━━━ Data
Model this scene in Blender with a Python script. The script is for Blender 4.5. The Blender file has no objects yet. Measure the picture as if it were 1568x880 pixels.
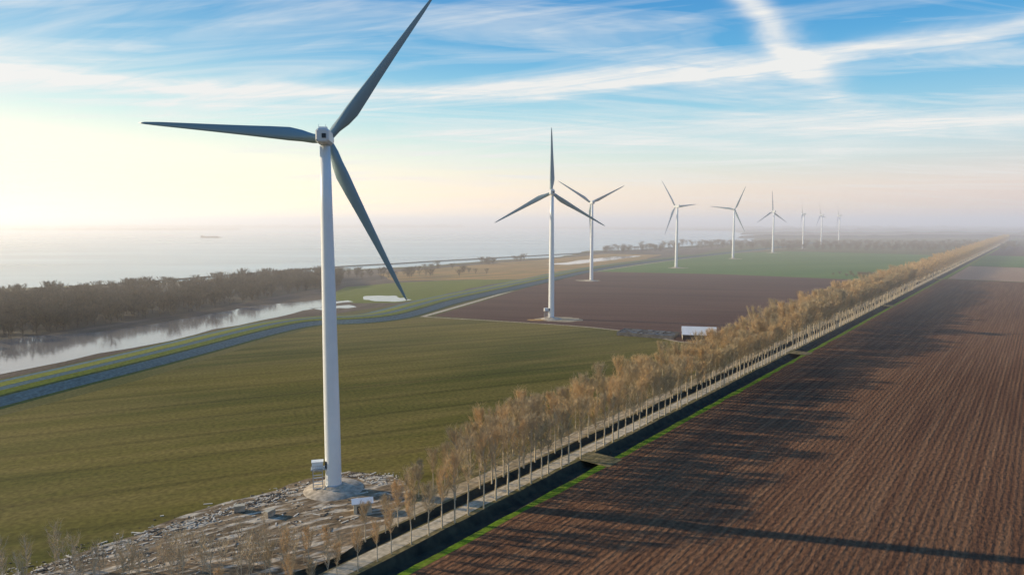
import bpy, math, random
from mathutils import Vector, Matrix, Quaternion
R=random.Random(7)
scene=bpy.context.scene
D=(0.614,0.789); N=(0.789,-0.614)
def sn(s,n): return (D[0]*s+N[0]*n, D[1]*s+N[1]*n)

# ---------------------------------------------------------------- materials
def newmat(name):
    m=bpy.data.materials.new(name); m.use_nodes=True
    nt=m.node_tree; b=nt.nodes['Principled BSDF']
    return m,nt,b
def simple(name,col,rough=0.7,metal=0.0,var=0.0,scale=1.0):
    m,nt,b=newmat(name)
    b.inputs['Roughness'].default_value=rough; b.inputs['Metallic'].default_value=metal
    if var>0:
        tc=nt.nodes.new('ShaderNodeTexCoord'); no=nt.nodes.new('ShaderNodeTexNoise')
        no.inputs['Scale'].default_value=scale; no.inputs['Detail'].default_value=4
        nt.links.new(tc.outputs['Object'],no.inputs['Vector'])
        r=nt.nodes.new('ShaderNodeValToRGB')
        r.color_ramp.elements[0].position=.3; r.color_ramp.elements[1].position=.7
        r.color_ramp.elements[0].color=tuple(c*(1-var) for c in col)+(1,)
        r.color_ramp.elements[1].color=tuple(min(1,c*(1+var)) for c in col)+(1,)
        nt.links.new(no.outputs['Fac'],r.inputs['Fac']); nt.links.new(r.outputs['Color'],b.inputs['Base Color'])
    else: b.inputs['Base Color'].default_value=tuple(col)+(1,)
    return m
def field(name,c1,c2,c3,ang=52.1,big=(.004,.012),rows=(.03,1.2),rowmix=.5,bump=.3,bumpscale=1.2,rough=.95,rr=(.42,.66),furrow=0,famp=.25,tram=0):
    m,nt,b=newmat(name); L=nt.links.new; b.inputs['Roughness'].default_value=rough
    b.inputs['Specular IOR Level'].default_value=.15
    tc=nt.nodes.new('ShaderNodeTexCoord')
    mp=nt.nodes.new('ShaderNodeMapping'); mp.inputs['Rotation'].default_value=(0,0,-math.radians(ang))
    L(tc.outputs['Object'],mp.inputs['Vector'])
    def nz(sx,sy,det,dist=0):
        q=nt.nodes.new('ShaderNodeMapping'); q.inputs['Scale'].default_value=(sx,sy,1)
        L(mp.outputs[0],q.inputs['Vector'])
        n=nt.nodes.new('ShaderNodeTexNoise'); n.inputs['Scale'].default_value=1
        n.inputs['Detail'].default_value=det; n.inputs['Distortion'].default_value=dist
        L(q.outputs[0],n.inputs['Vector']); return n.outputs['Fac']
    def ramp(fac,a,bb,p0,p1):
        r=nt.nodes.new('ShaderNodeValToRGB'); r.color_ramp.elements[0].position=p0; r.color_ramp.elements[1].position=p1
        r.color_ramp.elements[0].color=a; r.color_ramp.elements[1].color=bb; L(fac,r.inputs['Fac']); return r.outputs['Color']
    base=ramp(nz(big[0],big[1],5,.6),tuple(c1)+(1,),tuple(c2)+(1,),.38,.62)
    fac=ramp(nz(rows[0],rows[1],4,.1),(0,0,0,1),(1,1,1,1),rr[0],rr[1])
    mul=nt.nodes.new('ShaderNodeMath'); mul.operation='MULTIPLY'; mul.inputs[1].default_value=rowmix; L(fac,mul.inputs[0])
    mx=nt.nodes.new('ShaderNodeMixRGB'); L(mul.outputs[0],mx.inputs[0]); L(base,mx.inputs[1]); mx.inputs[2].default_value=tuple(c3)+(1,)
    fine=ramp(nz(.7,.7,5),(.66,.66,.66,1),(1.3,1.3,1.3,1),.3,.7)
    m2=nt.nodes.new('ShaderNodeMixRGB'); m2.blend_type='MULTIPLY'; m2.inputs[0].default_value=1
    L(mx.outputs[0],m2.inputs[1]); L(fine,m2.inputs[2]); out=m2.outputs[0]
    wv=None
    def bands(period,amp,p0,p1,out):
        wv=nt.nodes.new('ShaderNodeTexWave'); wv.wave_type='BANDS'; wv.bands_direction='Y'
        wv.inputs['Scale'].default_value=.314/period; wv.inputs['Distortion'].default_value=1.0; wv.inputs['Detail'].default_value=2; wv.inputs['Detail Scale'].default_value=.4
        L(mp.outputs[0],wv.inputs['Vector'])
        fr=ramp(wv.outputs['Fac'],(1-amp,)*3+(1,),(1+amp*.6,)*3+(1,),p0,p1)
        m3=nt.nodes.new('ShaderNodeMixRGB'); m3.blend_type='MULTIPLY'; m3.inputs[0].default_value=1
        L(out,m3.inputs[1]); L(fr,m3.inputs[2]); return wv,m3.outputs[0]
    if furrow>0: wv,out=bands(furrow,famp,.1,.9,out)
    if tram>0: _,out=bands(tram,.16,.0,.07,out)
    L(out,b.inputs['Base Color'])
    if bump>0:
        bp=nt.nodes.new('ShaderNodeBump'); bp.inputs['Strength'].default_value=bump; bp.inputs['Distance'].default_value=.4
        n=nz(bumpscale*.35,bumpscale,4)
        if wv:
            ad=nt.nodes.new('ShaderNodeMath'); ad.operation='MULTIPLY_ADD'; L(wv.outputs['Fac'],ad.inputs[0]); ad.inputs[1].default_value=.2; L(n,ad.inputs[2]); n=ad.outputs[0]
        L(n,bp.inputs['Height']); L(bp.outputs[0],b.inputs['Normal'])
    return m
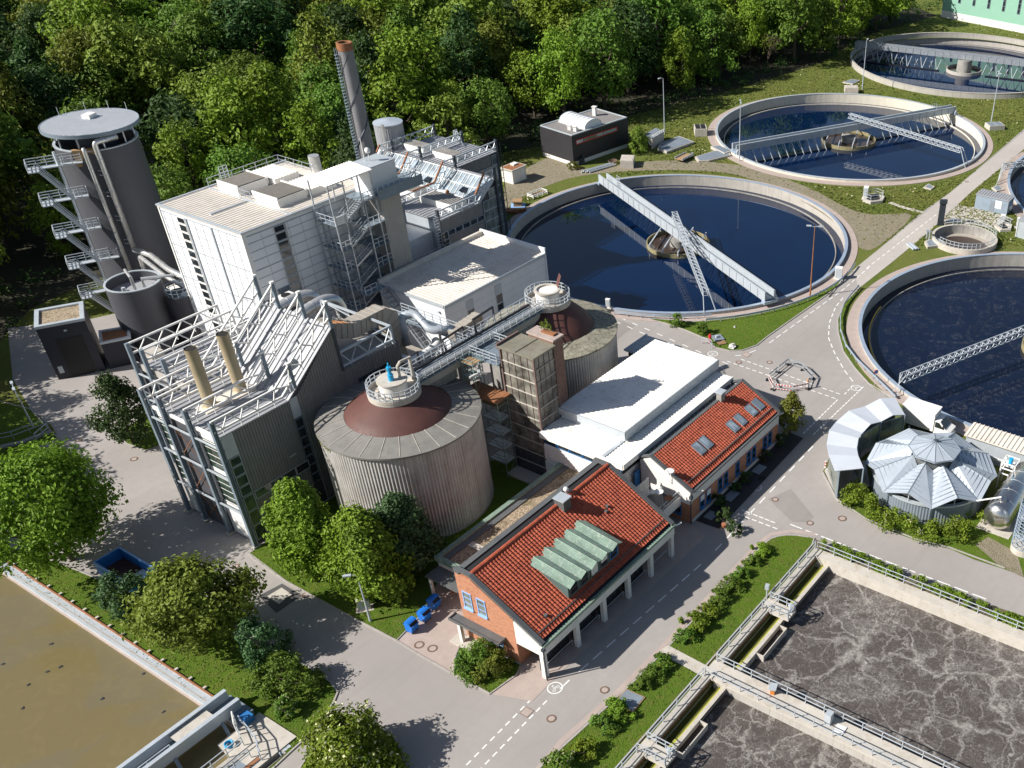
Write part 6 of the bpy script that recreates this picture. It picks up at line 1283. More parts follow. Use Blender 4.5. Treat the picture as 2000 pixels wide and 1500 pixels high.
c = (54.6, 28.4); t = T('service_table', 'small grey roofed box with orange foot on the walkway between the basins', 'cabinet', (*c, .52)); obj('lid', B().obox(c, .9, .7, 1.3, 1.38, .3), M['lsteel'], t); obj('stand', B().obox(c, .5, .4, .52, 1.3, .3), M['orange'], t)
def brail(lab, p, q):
    t = T('railing', lab, 'railing', (*p, .5)); obj('guard_rail', B().rail([(*p, .5), (*q, .5)], 1.05, 2., .035), M['lsteel'], t)
brail('railing on the channel wall left of the first small platform', (20, 34.85), (42.4, 34.85)); brail('railing on the channel wall between the first small platform and the walkway', (44.2, 34.85), (52.9, 34.85)); brail('railing on the channel wall between the walkway and the second small platform', (55.3, 34.85), (63.6, 34.85)); brail('railing on the channel wall from the second small platform to the corner', (65.3, 34.85), (74.8, 34.85)); brail('long railing on the far wall of the aeration basin along the hedge', (74.8, 34.6), (74.8, -30))
for x, l in ((42.5, 'lower small railed platform with valve over the green channel'), (63.7, 'upper small railed platform with grey post over the green channel')):
    t = T('channel_platform', l, 'platform', (x + .8, 33.4, 0)); obj('slab', B().box(x, x + 1.6, 31.9, 34.2, .2, .5).box(x, x + 1.6, 34.2, 35.1, .5, .54), M['conflat'], t)
    for xx in (x + .05, x + 1.55): obj('guard_rail', B().rail([(xx, 34.9, .5), (xx, 32.0, .5)], 1.05, 1.0, .035), M['lsteel'], t)
    obj('guard_rail', B().rail([(x + .1, 31.95, .5), (x + 1.5, 31.95, .5)], 1.05, .8, .035), M['lsteel'], t); obj('valve_post', B().cyl((x + 1.1, 32.3), .14, .5, 1.5, 12).cyl((x + 1.1, 32.3), .26, 1.3, 1.45, 14), M['lsteel'], t)
c = px(1497, 1175); tag(obj('sensor_post', B().cyl(c, .08, 0, 1.8, 10).obox(c, .45, .4, 1.8, 2.3, .3), M['lsteel']), 'grey box on a post by the upper small platform of the basin', 'post')
# ---------------------------------------------------------------- settling pond and its bridge
pw = T('pond_wall', 'pale concrete edge of the brown pond with rusty rail', 'wall', (26.4, 100, -2)); obj('coping', B().box(25.9, 27.0, 60.6, 150, -2, .12), M['lsteel'], pw); obj('inner_edge', B().box(25.75, 25.9, 60.6, 150, -2, -.3), M['path'], pw); obj('rail', B().beam((26.85, 69.5, .2), (26.85, 150, .2), .14), M['rust'], pw)
for i in range(22): y = 70.5 + i * 2.1; obj('rail_clip', B().box(26.95, 27.25, y - .12, y + .12, .12, .3), M['conflat'], pw)
sheet('pond_water', [(-60, 61), (25.9, 61), (25.9, 150), (-60, 150)], -.5, M['pond'])
pb = T('scraper_bridge', 'double girder bridge at the end of the brown pond', 'scraper bridge', (5, 68.2, .4))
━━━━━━
▸ **Requirements**
Copy the records above exactly, from the first line through the line containing "def sn(s,n): return", and leave out the pictures.

▸ **Task solution**
Model this scene in Blender with a Python script. The script is for Blender 4.5. The Blender file has no objects yet. Measure the picture as if it were 1568x880 pixels.
import bpy, math, random
from mathutils import Vector, Matrix, Quaternion
R=random.Random(7)
scene=bpy.context.scene
D=(0.614,0.789); N=(0.789,-0.614)
def sn(s,n): return (D[0]*s+N[0]*n, D[1]*s+N[1]*n)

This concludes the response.